■ **Written exercise**
Repeat, exactly and only, the lines from the beginning of the data through the line with "rad = math.radians". Pictures are left out.

■ **Material**
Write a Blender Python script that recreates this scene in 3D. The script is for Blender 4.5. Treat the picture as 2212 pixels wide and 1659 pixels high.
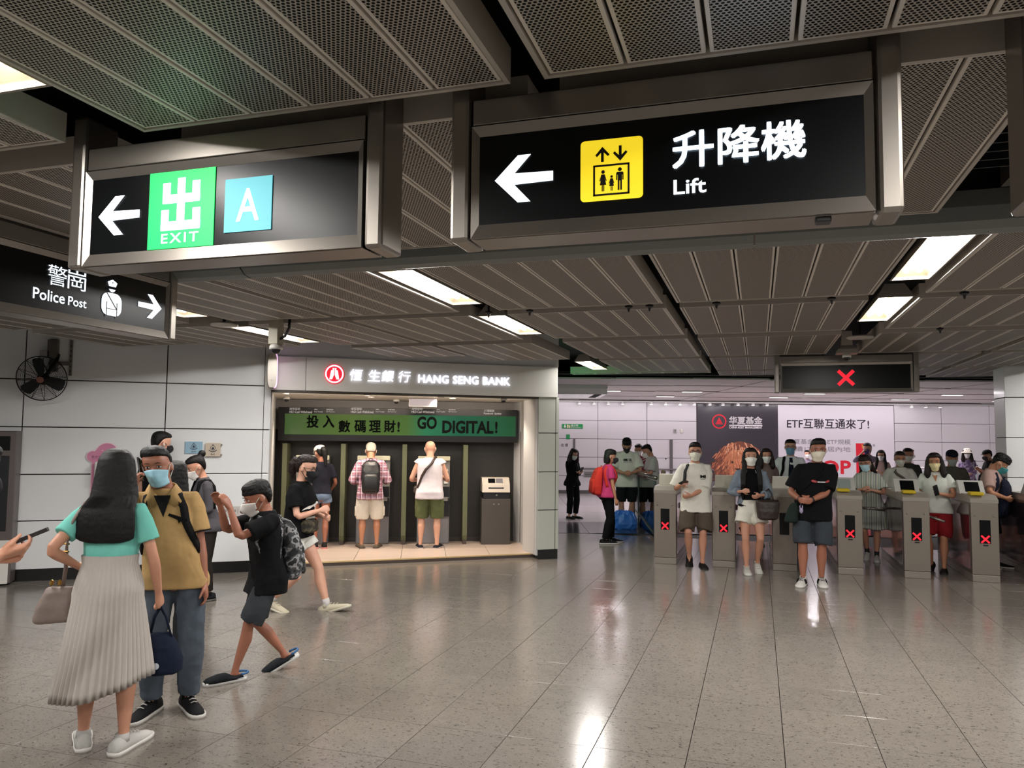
import bpy, bmesh, math, random
import numpy as np
from mathutils import Vector, Matrix, noise
random.seed(7)
for o in list(bpy.data.objects): bpy.data.objects.remove(o)
SC = bpy.context.scene
COL = SC.collection
rad = math.radians

# ------------------------------------------------------------------ camera
FPX, IW, IH, CXP, CYP, CAMH = 1688.0, 2212, 1659, 1106.0, 829.5, 1.70
YAW, PIT, ROL = rad(17.46), rad(3.93), rad(0.57)
_fh = Vector((-math.sin(YAW), math.cos(YAW), 0)); _r = Vector((math.cos(YAW), math.sin(YAW), 0))
FWD = _fh*math.cos(PIT) + Vector((0, 0, 1))*math.sin(PIT)
_u = _r.cross(FWD)
RGT = _r*math.cos(ROL) + _u*math.sin(ROL)
UPV = -_r*math.sin(ROL) + _u*math.cos(ROL)
EYE = Vector((0, 0, CAMH))
cd = bpy.data.cameras.new('camera'); cam = bpy.data.objects.new('camera', cd); COL.objects.link(cam)
M3 = Matrix((RGT, UPV, -FWD)).transposed()
cam.matrix_world = Matrix.Translation(EYE) @ M3.to_4x4()
cd.sensor_fit = 'HORIZONTAL'; cd.sensor_width = 36.0; cd.lens = FPX/IW*36.0
cd.clip_start = 0.05; cd.clip_end = 200
SC.camera = cam
# ------------------------------------------------------------------ world, exposure
w = bpy.data.worlds.new('world'); SC.world = w; w.use_nodes = True
bg = w.node_tree.nodes['Background']; bg.inputs[0].default_value = (1.0, 0.96, 0.93, 1); bg.inputs[1].default_value = 0.62
vs = SC.view_settings
vs.view_transform = 'Standard'; vs.look = 'None'; vs.gamma = 1.0; vs.exposure = 0.0; vs.use_curve_mapping = False
# lamp powers (W) and colours, used by the lamp builders below
P_TROFFER, C_TROFFER = 36.0, (1.0, 0.972, 0.94)
P_FARWASH, C_FAR = 14.0, (1.0, 0.92, 0.955)
P_FARCEIL = 46.0
P_SPOT, C_SPOT = 24.0, (1.0, 0.84, 0.68)
P_ALCOVE_FILL = 30.0
E_SIGN = 1.35

# ------------------------------------------------------------------ unprojection (pixel of the 2212x1659 frame -> point on a world plane)
def ray(x, y): return FWD + RGT*((x-CXP)/FPX) - UPV*((y-CYP)/FPX)
def hit(x, y, p0, n):
    d = ray(x, y); return EYE + d*((Vector(p0)-EYE).dot(n)/d.dot(n))
def onz(x, y, z=0.0): return hit(x, y, (0, 0, z), Vector((0, 0, 1)))
def ony(x, y, Y): return hit(x, y, (0, Y, 0), Vector((0, 1, 0)))
def onx(x, y, X): return hit(x, y, (X, 0, 0), Vector((1, 0, 0)))
class Frame:            # vertical wall frame: local x along the wall, local -y into the room, z up
    def __init__(s, o, deg):
        s.o = Vector(o); s.a = rad(deg); s.e = Vector((math.cos(s.a), math.sin(s.a), 0)); s.n = Vector((-math.sin(s.a), math.cos(s.a), 0))
    def pt(s, x, y, z=0): return s.o + s.e*x + s.n*y + Vector((0, 0, z))
    def px(s, X, Y, y=0.0):   # -> local (x, z) of a pixel on the plane local-y = y
        p = hit(X, Y, s.o + s.n*y, s.n) - s.o
        return p.dot(s.e), p.z
    def floor(s, X, Y, z=0):
        p = onz(X, Y, z) - s.o; return p.dot(s.e), p.dot(s.n)

# ------------------------------------------------------------------ materials
def lin(h):
    if isinstance(h, (tuple, list)): return tuple(h[:3])
    h = h.lstrip('#'); c = [int(h[i:i+2], 16)/255 for i in (0, 2, 4)]
    return tuple(v/12.92 if v <= 0.04045 else ((v+0.055)/1.055)**2.4 for v in c)
_MC = {}
def mat(name, col=None, rough=0.6, metal=0.0, emit=0.0, var=0.0, vscale=30.0, bump=0.0, bscale=200.0, spec=None, coat=0.0, alpha=1.0, trans=0.0, build=None, stretch=None, sheen=0.0):
    key = name
    if key in _MC: return _MC[key]
    m = bpy.data.materials.new(name); m.use_nodes = True; nt = m.node_tree; b = nt.nodes['Principled BSDF']
    c = lin(col) if col is not None else (0.5, 0.5, 0.5)
    b.inputs['Base Color'].default_value = (*c, 1); b.inputs['Roughness'].default_value = rough; b.inputs['Metallic'].default_value = metal
    if spec is not None: b.inputs['Specular IOR Level'].default_value = spec
    if coat: b.inputs['Coat Weight'].default_value = coat; b.inputs['Coat Roughness'].default_value = 0.1
    if sheen: b.inputs['Sheen Weight'].default_value = sheen
    if emit: b.inputs['Emission Color'].default_value = (*c, 1); b.inputs['Emission Strength'].default_value = emit
    if trans: b.inputs['Transmission Weight'].default_value = trans; b.inputs['IOR'].default_value = 1.45
    if alpha < 1: b.inputs['Alpha'].default_value = alpha
    N, L = nt.nodes, nt.links
    tc = None
    def coords():
        t = N.new('ShaderNodeTexCoord'); out = t.outputs['Object']
        if stretch:
            mp = N.new('ShaderNodeMapping'); mp.inputs['Scale'].default_value = stretch; L.new(out, mp.inputs[0]); out = mp.outputs[0]
        return out
    if var:
        tc = coords(); n = N.new('ShaderNodeTexNoise'); n.inputs['Scale'].default_value = vscale; n.inputs['Detail'].default_value = 4
        L.new(tc, n.inputs['Vector'])
        mx = N.new('ShaderNodeMix'); mx.data_type = 'RGBA'
        mx.inputs[6].default_value = (*[v*(1-var) for v in c], 1); mx.inputs[7].default_value = (*[min(1, v*(1+var)) for v in c], 1)
        L.new(n.outputs['Fac'], mx.inputs[0]); L.new(mx.outputs[2], b.inputs['Base Color'])
    if bump:
        tc = tc or coords(); n = N.new('ShaderNodeTexNoise'); n.inputs['Scale'].default_value = bscale; n.inputs['Detail'].default_value = 3
        L.new(tc, n.inputs['Vector']); bp = N.new('ShaderNodeBump'); bp.inputs['Strength'].default_value = bump; bp.inputs['Distance'].default_value = 0.01
        L.new(n.outputs['Fac'], bp.inputs['Height']); L.new(bp.outputs[0], b.inputs['Normal'])
    if build: build(nt, b)
    _MC[key] = m
    return m
def math_node(nt, op, a, b=None, c=None):
    n = nt.nodes.new('ShaderNodeMath'); n.operation = op
    for i, v in enumerate((a, b, c)):
        if v is None: continue
        if isinstance(v, (int, float)): n.inputs[i].default_value = v
        else: nt.links.new(v, n.inputs[i])
    return n.outputs[0]
def mixc(nt, fac, a, b):
    mx = nt.nodes.new('ShaderNodeMix'); mx.data_type = 'RGBA'
    for i, v in ((0, fac), (6, a), (7, b)):
        if isinstance(v, (int, float)): mx.inputs[i].default_value = v
        elif isinstance(v, tuple): mx.inputs[i].default_value = (*v[:3], 1)
        else: nt.links.new(v, mx.inputs[i])
    return mx.outputs[2]

# ------------------------------------------------------------------ mesh builder
class MB:
    def __init__(s): s.v = []; s.f = []; s.mi = []; s.cur = 0
    def _add(s, vs_, fs):
        o = len(s.v); s.v += [tuple(v) for v in vs_]
        for f in fs: s.f.append(tuple(i+o for i in f)); s.mi.append(s.cur)
        return s
    def m(s, i): s.cur = i; return s
    def box(s, x0, x1, y0, y1, z0, z1):
        return s._add([(x0,y0,z0),(x1,y0,z0),(x1,y1,z0),(x0,y1,z0),(x0,y0,z1),(x1,y0,z1),(x1,y1,z1),(x0,y1,z1)],
            [(0,3,2,1),(4,5,6,7),(0,1,5,4),(1,2,6,5),(2,3,7,6),(3,0,4,7)])
    def cbox(s, c, sx, sy, sz, rot=None):
        o = len(s.v); s.box(-sx/2, sx/2, -sy/2, sy/2, -sz/2, sz/2)
        R = rot.to_3x3() if rot is not None else Matrix.Identity(3)
        for i in range(o, len(s.v)): s.v[i] = tuple(R @ Vector(s.v[i]) + Vector(c))
        return s
    def bbox(s, x0, x1, y0, y1, z0, z1, r=0.01):     # box with chamfered vertical and horizontal edges
        xs, ys, zs = (x0, x1), (y0, y1), (z0, z1)
        bm = bmesh.new(); bmesh.ops.create_cube(bm, size=1)
        for v in bm.verts: v.co = ((x0+x1)/2+v.co.x*(x1-x0), (y0+y1)/2+v.co.y*(y1-y0), (z0+z1)/2+v.co.z*(z1-z0))
        bmesh.ops.bevel(bm, geom=list(bm.edges), offset=r, segments=2, affect='EDGES', profile=0.5)
        return s.bm(bm)
    def bm(s, bm):
        bm.verts.index_update(); s._add([v.co[:] for v in bm.verts], [[v.index for v in f.verts] for f in bm.faces]); bm.free(); return s
    def loft(s, rings, cap=True, closed=True):
        n = len(rings[0]); vs_ = [p for r in rings for p in r]; fs = []
        for i in range(len(rings)-1):
            for j in range(n if closed else n-1):
                a = i*n+j; b = i*n+(j+1) % n; fs.append((a, b, b+n, a+n))
        if cap and closed:
            fs.append(tuple(range(n-1, -1, -1))); fs.append(tuple((len(rings)-1)*n+j for j in range(n)))
        return s._add(vs_, fs)
    def tube(s, pts, rad_, seg=10, cap=True, flat=1.0, up=None):
        pts = [Vector(p) for p in pts]; n = len(pts)
        rr = rad_ if isinstance(rad_, (list, tuple)) else [rad_]*n
        rings = []; ref = Vector(up) if up else None
        for i, p in enumerate(pts):
            t = (pts[min(i+1, n-1)]-pts[max(i-1, 0)]).normalized()
            if ref is None:
                ref = Vector((1, 0, 0)) if abs(t.x) < 0.8 else Vector((0, 1, 0))
            a = (ref - t*ref.dot(t))
            if a.length < 1e-5: a = t.orthogonal()
            a.normalize(); b = t.cross(a); 
            if not up: ref = a
            r = rr[i]; ra, rb = (r if isinstance(r, (tuple, list)) else (r, r*flat))
            rings.append([p + a*ra*math.cos(k*2*math.pi/seg) + b*rb*math.sin(k*2*math.pi/seg) for k in range(seg)])
        return s.loft(rings, cap)
    def lathe(s, prof, c=(0, 0, 0), axis='z', seg=20):
        rings = []
        for r, h in prof:
            ring = []
            for k in range(seg):
                a = k*2*math.pi/seg; x, y = r*math.cos(a), r*math.sin(a)
                p = {'z': (x, y, h), 'y': (x, h, -y), 'x': (h, x, y)}[axis]
                ring.append((p[0]+c[0], p[1]+c[1], p[2]+c[2]))
            rings.append(ring)
        return s.loft(rings)
    def ell(s, c, r, seg=14, rot=None):
        R = rot.to_3x3() if rot is not None else Matrix.Identity(3); rings = []
        nl = max(6, seg//2+1)
        for i in range(nl+1):
            t = -math.pi/2 + math.pi*i/nl; t = max(-1.5, min(1.5, t))
            rings.append([Vector(c) + R @ Vector((r[0]*math.cos(t)*math.cos(2*math.pi*k/seg), r[1]*math.cos(t)*math.sin(2*math.pi*k/seg), r[2]*math.sin(t))) for k in range(seg)])
        return s.loft(rings)
    def prism(s, poly, y0, y1):                      # polygon in x,z extruded along y
        n = len(poly); vs_ = [(p[0], y0, p[1]) for p in poly]+[(p[0], y1, p[1]) for p in poly]
        a = sum(poly[i][0]*poly[(i+1) % n][1]-poly[(i+1) % n][0]*poly[i][1] for i in range(n))
        fr, bk = tuple(range(n)), tuple(range(2*n-1, n-1, -1))
        fs = [fr, bk] + [(i, i+n, (i+1) % n+n, (i+1) % n) for i in range(n)]
        if a < 0: fs = [tuple(reversed(f)) for f in fs]
        return s._add(vs_, fs)
    def prismx(s, poly, x0, x1):                     # polygon in y,z extruded along x
        n = len(poly); vs_ = [(x0, p[0], p[1]) for p in poly]+[(x1, p[0], p[1]) for p in poly]
        a = sum(poly[i][0]*poly[(i+1) % n][1]-poly[(i+1) % n][0]*poly[i][1] for i in range(n))
        fs = [tuple(range(n-1, -1, -1)), tuple(range(n, 2*n))] + [(i, (i+1) % n, (i+1) % n+n, i+n) for i in range(n)]
        if a < 0: fs = [tuple(reversed(f)) for f in fs]
        return s._add(vs_, fs)
    def mesh(s, name, mats, smooth=False):
        me = bpy.data.meshes.new(name); me.from_pydata(s.v, [], s.f); me.update()
        for m_ in (mats if isinstance(mats, (list, tuple)) else [mats]): me.materials.append(m_)
        me.polygons.foreach_set('material_index', s.mi)
        if smooth: me.polygons.foreach_set('use_smooth', [True]*len(me.polygons))
        return me
    def build(s, name, mats, parent=None, loc=None, smooth=False, label=None, kind=None, sharp=None, rz=None):
        me = s.mesh(name, mats, smooth)
        o = bpy.data.objects.new(name, me); COL.objects.link(o)
        if sharp: me.set_sharp_from_angle(angle=rad(sharp))
        if parent: o.parent = parent
        if loc is not None: o.location = loc
        if rz is not None: o.rotation_euler = (0, 0, rz)
        if label: o['label'] = label
        if kind: o['kind'] = kind
        return o
def tag(o, label=None, cat=None, group=None, kind=None):
    if label: o['label'] = label
    if cat: o['category'] = cat
    if group: o['group'] = group
    if kind: o['kind'] = kind
    return o
def empty(name, loc=(0, 0, 0), rz=0.0, label=None, cat=None, group=None, kind=None):
    o = bpy.data.objects.new(name, None); COL.objects.link(o); o.location = loc; o.rotation_euler = (0, 0, rz); o.empty_display_size = 0.1
    return tag(o, label, cat, group, kind)
def link(name, me, parent=None, loc=None, rz=None, label=None):
    o = bpy.data.objects.new(name, me); COL.objects.link(o)
    if parent: o.parent = parent
    if loc is not None: o.location = loc
    if rz is not None: o.rotation_euler = (0, 0, rz)
    if label: o['label'] = label
    return o
def copy_tree(o, parent=None):
    c = o.copy(); COL.objects.link(c)
    if parent is not None: c.parent = parent
    for ch in list(o.children): copy_tree(ch, c)
    return c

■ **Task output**
Write a Blender Python script that recreates this scene in 3D. The script is for Blender 4.5. Treat the picture as 2212 pixels wide and 1659 pixels high.
import bpy, bmesh, math, random
import numpy as np
from mathutils import Vector, Matrix, noise
random.seed(7)
for o in list(bpy.data.objects): bpy.data.objects.remove(o)
SC = bpy.context.scene
COL = SC.collection
rad = math.radians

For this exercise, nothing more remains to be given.